Forum Response: The Corporation of London

Dame Judith Mayhew, chairman of the Corporation of London's policy and resources committee, told ePolitix.com: "The City of London is the most competitive and comprehensive place to do business, but we cannot take this competitiveness and this position as a given right. It is something we have to work hard to protect and maintain.

"Unfortunately the imposition of stamp duty by the UK government is a negative aspect to our competitiveness.

"Putting it simply, it increases the cost of capital for UK companies by 80 basis points and reduces investment by £3.4 billion each year.

"It also reduces company pension schemes by up to £8000 per scheme over the lifetime of the policy.

"Surely neither UK companies, nor individuals can really afford such disadvantages in today's world."

Forum Response: The Institute of Directors

A spokesman for the Institute of Directors told ePolitx.com: "The abolition of stamp duty on share deals is now urgent. In the electronic age, persisting with this tax will simply mean losing business to overseas share registrars and exchanges.
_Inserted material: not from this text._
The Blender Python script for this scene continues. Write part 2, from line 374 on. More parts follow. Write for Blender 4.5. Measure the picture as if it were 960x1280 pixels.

"We recognise that the revenue at stake is not small, but it will fall substantially anyway as business is transferred. Other countries have reduced or abolished their equivalent charges, there is a growing range of investment exchanges available to companies seeking listings, and UK exchanges could easily be absorbed by non-UK exchanges."

Forum response: The Securities Institute

Geoffrey Turner, chief executive of the Securities Institute, told ePolitix.com: "Members of the Securities Institute support the arguments made yesterday by the Stock Exchange, the CBI, the NAPF, and other commentators arguing for the abolishing of stamp duty on transactions in securities.

"Many have noted the cost of stamp duty on the value of a typical pensioner's fund, levied on the investments over time as the fund builds up, the additional cost that it involves in capital raising operations, and the harm done to the competitive position of the London Stock Exchange as it strives to increase its market share in the intensely competitive works of electronic marketplaces.

"No one has yet mentioned the financial services action plan instituted by the EU in the search to remove impediments to the single European capital market. It seems likely that London's anomalous position with its high level of transaction tax (stamp duty) compared to other marketplaces will come to be seen as an impediment to capital markets integration and this may lead to its eventual abolition.

"In the meantime, the tax hinders business growth and productivity growth, and the heavyweight research delivered at yesterday's conference suggests that the minimum loss to the Revenue would be less than has been previously suggested and would be recouped fairly quickly through increased activity.

"To do nothing is the easy way out: abolishing the tax requires political courage, as it will surely be characterised as benefiting city fat cats. But the benefits will be wide spread. What seems impossible often proves uncontroversial if the willpower is there. Who now remembers exchange control?"